Wednesday, July 17, 2013

Regulation Increses Control of Everything : Billions Lost to Comply

Ask the question, how do more regulations help the economy when they are produced by people that have no idea how the economy works? The cost every year is in the billions just trying to comply with ever increasing controls over business operations demanded by the government.

What is the purpose of the ever increasing demand for control? How will that help create jobs? Is it about security of big business having too much power, or about taking more power away from the individual? Why is this so difficult to understand - if the people don't have control of their own lives, how can they increase their drive for wealth and prosperity and then pay more taxes to support more government?

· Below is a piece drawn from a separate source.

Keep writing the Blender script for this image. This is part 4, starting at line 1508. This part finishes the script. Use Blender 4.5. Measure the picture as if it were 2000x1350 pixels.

This has proven a disaster as seen by our failing economy. By taking away individual freedom to succeed, government takes away the will of the people to better themselves and soon 'poverty will come on us like a bandit in the night'.

Reported Benefits of Regulation Too Good to Be True?
Source: Susan E. Dudley, "OMB's Reported Benefits of Regulation: Too Good to Be True?" Regulation Magazine, Summer 2013.
July 16, 2013

Since 1997, the Office of Management and Budget (OMB) has reported to Congress each year on the benefits and costs of federal regulation. These reports, which generally conclude that the benefits of regulation are an order of magnitude greater than the costs, are used to refute concerns that regulations may be hindering economic growth and to suggest that smart regulation can provide large net economic gains.

A closer examination reveals that the benefit figures are highly dependent on a few assumptions and that the ranges presented are unlikely to reflect the true uncertainty surrounding them, says Susan E. Dudley, research professor at the George Washington University Trachtenberg School of Public Policy and Public Administration.

The benefits and costs of regulations, individually and in the aggregate, are notoriously hard to measure. The OMB's annual report probably offers one of the most comprehensive estimates available on the expected benefits and net benefits (benefits minus costs) of federal regulation, but as the agency acknowledges, it has limitations.
  • Federal agencies publish between 3,000 and 4,000 regulations each year.
  • To keep its task manageable, the OMB confines its aggregate estimates to "economically significant" rules (those with estimated impacts of $100 million or more in a year) that are issued by executive branch agencies over the previous 10 years for which the agencies have estimated both costs and benefits.
  • Thus, the estimates exclude the effects of regulations issued by independent regulatory agencies such as the Securities and Exchange Commission, the Federal Communications Commission and the new Consumer Financial Protection Bureau, as well as high impact regulations for which agencies did not estimate either benefits or costs.
  • In the most recent report, for example, the OMB bases benefits and costs for the last 10 years on agency estimates for 115 regulations -- less than one-quarter of the 536 economically significant final regulations issued during that period and a fraction of the 3,203 significant regulations and almost 38,000 total regulations published since 2003.
The reported benefits and costs are based on ex ante estimates developed by the agencies themselves before the regulations went into effect. The OMB recognizes that prospective estimates may contain erroneous assumptions, producing inaccurate predictions and cautions that its reliance on agencies' estimates should not necessarily be taken as an OMB endorsement of all the varied methodologies used by agencies to estimate benefits and costs.

Those caveats often get lost in public discourse and the aggregate estimates are widely reported, without qualification, as evidence of the net benefits of federal regulatory activity.